Я был в течение того утра три раза у дежурного генерала и столько же раз в Военном министерстве, дабы явиться; но в смутное летнее время в Санкт-Петербурге трудно кого-либо застать: ибо все должностные, пользуясь отсутствием государя из столицы, проводят большую часть времени на дачах и едва взглядывают изредка в дела, коими правят исключительно деятельнейшие из младших чиновников канцелярий. Так например, всем Военным министерством правит чиновник , родом из евреев, имеющий свой участок в винном откупе по Санкт-Петербургу, но человек, одаренный большими способностями. Когда государь бывает в поездке, то хотя Адлерберг и заменяет временно при его величестве лицо военного министра, но не менее того сопутствует государю и постоянно тоже имеет влияние на дела. Уверяют, что Адлерберг также участник в сем винном откупе, что, однако ж, несообразно с благородными правилами сего человека.
Граф Чернышев, по носящимся слухам, по-видимому, не тверд на своем месте и, будучи мало уверен в себе, как будто снискивает себе приверженцев. Дежурный генерал Клейнмихель, коего голова устроена лучше всех других, предоставил министру доклады государю и почести, принадлежащие его месту; но между тем постепенно прибирает более и более частей управления Военного министерства в свои руки, и влияние его в делах (коим он мало хвалится) уже такого рода, что военный министр ездит к нему для принятия доклада. По неудовольствиям, существующим между великим князем Михаилом Павловичем и графом Чернышевым и по всему вышеписанному, полагают, что его свергнут с занимаемого им места.

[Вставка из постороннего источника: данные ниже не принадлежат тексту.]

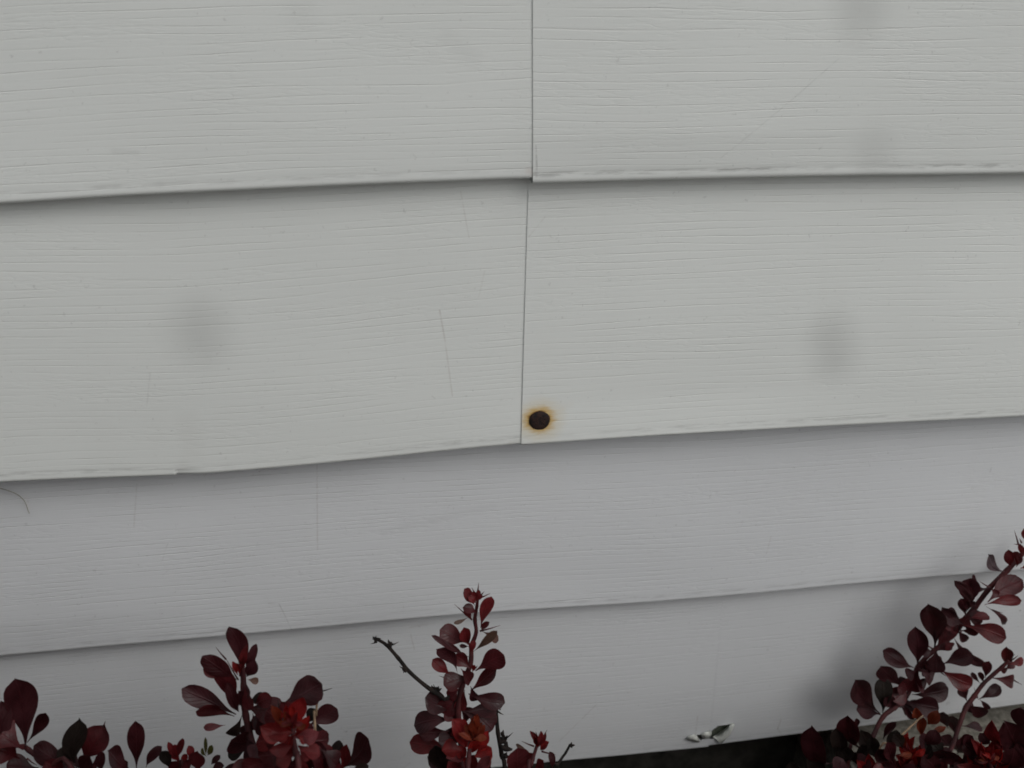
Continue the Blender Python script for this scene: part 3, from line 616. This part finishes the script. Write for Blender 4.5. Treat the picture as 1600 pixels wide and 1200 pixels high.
L.px([(1570,1041,1573,1011,16,'n'), (1575,1038,1599,1031,12,'n'), (1570,1046,1583,1034,11,'m'), (1549,1059,1583,1065,20,'m',dict(roll=.1)), (1528,1093,1563,1072,17,'d',dict(roll=.1)), (1531,1093,1546,1108,8,'d'), (1513,1100,1541,1117,19,'d'), (1511,1096,1501,1070,17,'d'), (1540,1060,1546,1033,13,'m'), (1533,1069,1518,1050,7,'d'), (1503,1134,1534,1136,14,'d'), (1482,1138,1474,1112,15,'d'),
      (1493,1150,1487,1118,18,'d'), (1490,1168,1470,1150,24,'d'), (1496,1178,1515,1152,18,'d'), (1560,1046,1574,1046,9,'m'), (1537,1068,1532,1050,8,'m'), (1575,1034,1580,1020,6,'n'), (1520,1095,1512,1112,16,'d'), (1497,1150,1500,1175,24,'d')], YR-.002)
L.build('leaves', MAT_LEAF, st)
thorns([(1581, 1061, 1597, 1070), (1576, 1028, 1586, 1022), (1578, 1033, 1591, 1024), (1527, 1090, 1522, 1074)], YR, MAT_STEM, st)
# low front mass
st = stem('shoot', [(1432, 1235, -.10, 7), (1428, 1195, -.092, 7), (1424, 1165, -.088, 5)], MAT_STEM, sR)
N2 = Leaves(True)
N2.px([(1425,1192,1418,1144,15,'R'), (1420,1192,1406,1160,13,'r'), (1428,1192,1439,1163,15,'R'), (1424,1190,1430,1150,11,'R'), (1420,1180,1412,1150,10,'o'), (1430,1195,1445,1178,12,'r'), (1420,1200,1400,1180,14,'r'), (1402,1208,1389,1174,26,'p'), (1362,1208,1357,1178,15,'r'), (1345,1209,1338,1187,14,'r'), (1437,1127,1431,1105,14,'o',dict(Y=-.06)), (1450,1132,1466,1110,17,'o',dict(Y=-.06)), (1440,1150,1442,1120,14,'o',dict(Y=-.065)), (1450,1152,1478,1136,9,'o',dict(Y=-.065)),
       (1428,1202,1422,1170,18,'r'), (1385,1210,1372,1190,16,'n'), (1500,1212,1498,1180,26,'n'), (1468,1212,1480,1185,20,'n')], -.09, .008)
N2.tuft(1424, 1180, 14, 26, -.094)
N2.build('young_leaves', MAT_NEW, st)
st = stem('shoot', [(1550, 1235, -.11, 8), (1546, 1195, -.10, 8), (1544, 1172, -.095, 5)], MAT_STEM, sR)
N2 = Leaves(True)
N2.px([(1545,1197,1556,1154,17,'r'), (1537,1197,1517,1154,15,'r'), (1550,1197,1566,1170,14,'R'), (1540,1197,1533,1160,12,'R'), (1545,1197,1545,1165,12,'R'), (1535,1202,1510,1180,16,'r'), (1555,1205,1580,1190,18,'r'), (1548,1208,1530,1190,22,'n'), (1520,1210,1495,1195,24,'n'), (1566,1172,1549,1126,17,'n')], -.098, .008)
N2.tuft(1545, 1185, 14, 24, -.10)
N2.build('young_leaves', MAT_NEW, st)
L = Leaves()
L.px([(1603,1195,1568,1126,38,'d'), (1608,1175,1594,1104,32,'d'), (1610,1200,1590,1160,40,'d'), (1547,1162,1531,1145,15,'d'), (1476,1184,1447,1154,28,'g'), (1460,1206,1440,1180,26,'d'), (1490,1200,1470,1172,28,'d'), (1520,1190,1505,1160,20,'d'), (1580,1180,1560,1150,24,'m'), (1590,1210,1565,1190,30,'m'), (1570,1212,1545,1205,26,'d'), (1515,1212,1490,1208,26,'d'), (1440,1212,1415,1198,28,'m'), (1465,1190,1490,1178,24,'d'), (1500,1195,1525,1182,24,'m'), (1400,1212,1375,1196,26,'d'), (1530,1188,1512,1168,22,'d'), (1560,1200,1585,1168,28,'d'), (1455,1172,1435,1152,20,'d'), (1480,1205,1510,1192,28,'m'), (1590,1165,1575,1140,24,'d'), (1425,1210,1400,1190,24,'n'), (1410,1170,1395,1148,18,'g'), (1390,1190,1372,1170,22,'d'), (1340,1206,1355,1182,24,'d'), (1300,1210,1318,1186,24,'d'), (1445,1165,1462,1140,20,'d'), (1560,1160,1545,1138,18,'m'), (1525,1170,1508,1150,16,'d'), (1535,1212,1510,1200,28,'n'), (1600,1212,1575,1205,28,'m'), (1450,1212,1440,1190,26,'m'), (1385,1212,1362,1204,24,'n'), (1480,1212,1455,1195,28,'m'),
      (1400,1200,1385,1160,20,'d'), (1440,1190,1455,1165,18,'g'), (1475,1160,1462,1148,14,'d'), (1410,1212,1430,1195,22,'d'), (1600,1150,1620,1120,30,'d'), (1500,1165,1520,1150,16,'d')], -.095)
L.build('leaves', MAT_LEAF, st)
st = stem('shoot', [(1320, 1240, -.085, 7), (1325, 1195, -.072, 6), (1330, 1160, -.066, 5)], MAT_STEM, sR)
L = Leaves()
L.px([(1300,1194,1268,1133,28,'d'), (1342,1168,1324,1119,28,'d'), (1312,1174,1306,1138,22,'g'), (1360,1180,1345,1140,22,'g'), (1325,1200,1310,1165,24,'g'), (1375,1190,1360,1150,20,'g'), (1350,1210,1335,1175,24,'g'), (1290,1212,1265,1180,22,'g'), (1385,1170,1400,1140,16,'g'), (1340,1136,1338,1122,7,'d'), (1380,1155,1400,1128,10,'d'), (1250,1212,1235,1190,18,'g'), (1330,1190,1355,1165,16,'g')], -.068)
L.build('leaves', MAT_LEAF, st)
B = Leaves(); filler(B, 4500, .40, .98, -.50, -.11, lambda x, y: .06+.24*min(1, (-y)/.38), 'ddmmgn', .011, .018); B.build('unseen_shade_leaves', MAT_LEAF, sR)

# ------------------------------------------------------------------ small loose things
sw = stem('dry_straw', [(1371, 1186, -.085, 3.2), (1395, 1162, -.080, 3.4), (1420, 1138, -.074, 3.2), (1442, 1118, -.068, 2.2)], MAT_TAN, None)
tag(sw, 'pale dry straw stalk leaning among the right shrub leaves', 'straw')
hp = [(-12, 762), (0, 763), (14, 767), (26, 772), (35, 779), (40, 786), (44, 798), (46, 802)]
V, F = [], []; P, R = dense([at(x, y, Y3+.0045-.0006*(i % 2)) for i, (x, y) in enumerate(hp)], [.00017]*len(hp), 4, 0); tube(V, F, P, R, 6)
tag(link('plant_fibre', mesh('plant_fibre', V, F), simple('fibre', (.26, .25, .19), (.36, .34, .27), 300, .8)), 'thin curved dry fibre stuck to the siding near the left edge', 'fibre')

Вот краткое изложение первых сведений, мною собранных, о взаимных связях лиц, с коими я должен находиться в сношениях. Граф Левашов имеет много из первейших сановников на своей стороне. Многие принимают в нем участие, но никто не умеет ничего сказать в оправдание его. Гнев государя на него силен, и в таких обстоятельствах военный министр ничего не предпримет в его пользу, тем более когда он потеряет надежду мне повредить и отмстить как за происшествие прошедшего года, так и за брачную связь с Чернышевыми[18]. Дело Левашова, которое мне при нынешней поездке довелось обнаружить, и все вышеписанные отношения лиц возлагали на меня обязанности, несходные с правилами моими и родом службы, которую я до сих пор вел. Я бы не хотел быть орудием гибели Левашова; но по совести, обязанностям места своего и преданности моей к фельдмаршалу, удостоившему меня своей доверенности, я не мог равнодушно допустить… неосновательных оправданий Левашова, покрывающих завесой великодушные поступки фельдмаршала относительно его и как бы обвиняющих князя в строптивости, необдуманности и клевете. В сем положении дела и с людьми вышеписанного рода мне ныне более чем когда-либо следовало принять за правило избегать с ними, сколь можно, всяких сношений и стараться по возможности объяснить дело самому государю, невзирая на то, что поведение сие уже навсегда упрочит ненависть ко мне царедворцев.